Knowing well Mr. Moragoda's exhilaration with all things USA, one felt the need to check the accuracy of this description of robber barons. The OED describes a baron as a "member of the lowest order of the British nobility; holder of a similar foreign title; great merchant in a specified commodity (beer baron); powerful or influential person" among other similar meanings.

However, a further search in the Webster's Dictionary, gave much more than that. It clearly described a Robber Baron as "a feudal noble who lived by robbing people passing through his territory or holding them for ransom".

(A touch of Prabhakaran!). It further states that according to American History a robber baron was "any 19th century capitalist who grew rich by exploitation".

This description gives a different picture from Moragoda's very kind explanation of robber barons, especially in the American context. His somewhat charitable description of them as persons who narrowly avoided the law, nevertheless make them lawbreakers.

More importantly, they were 19th century capitalists who grew rich by exploitation. It does not describe any limits to their exploitation. It certainly was people, and the natural resources of the country.

Moragoda did say that a later President Roosevelt did some changes and made it difficult for these robber barons to break the law.

What all this shows is the new twist to economic history that is being given in promoting an unbridled free market economy in this country.

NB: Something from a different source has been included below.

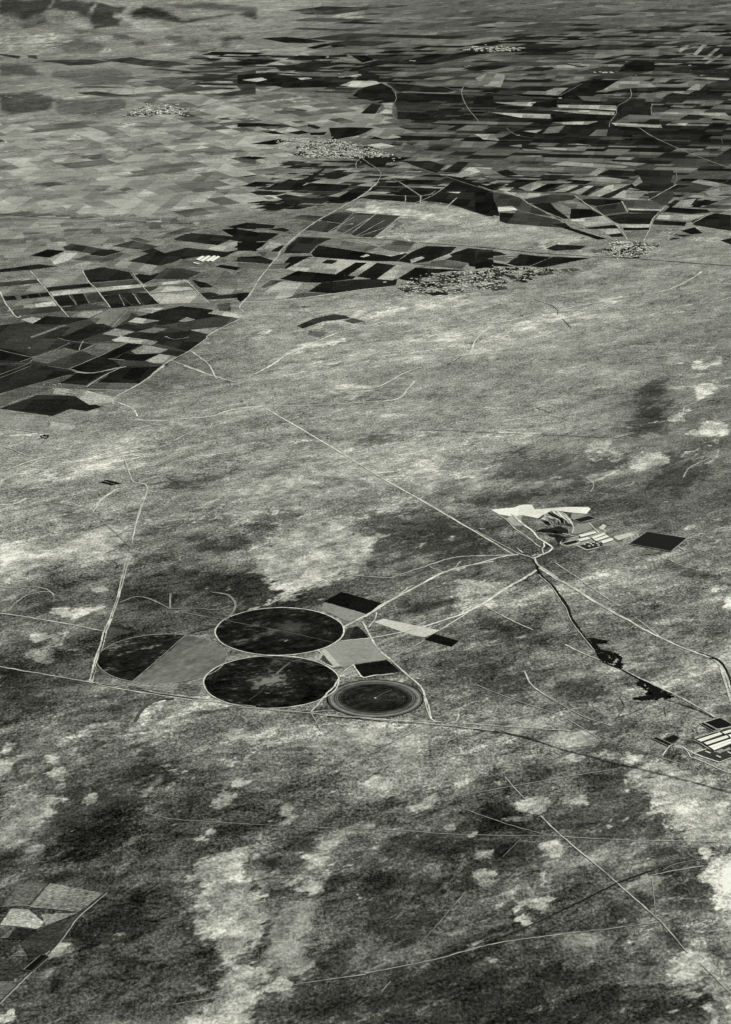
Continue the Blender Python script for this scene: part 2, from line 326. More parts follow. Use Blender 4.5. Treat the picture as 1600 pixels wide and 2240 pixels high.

Obviously the desire of Moragoda and others like him, prepared to accept the US as the world's policeman and would like all our policies to be tied up to the interests of the US, would very much like to have today's robber barons to come here and exploit this country, its people and its natural resources, and strip it to its bones with nary a regard for the law. Do we really want such robber barons here, whether invited by J.R. then or Moragoda today?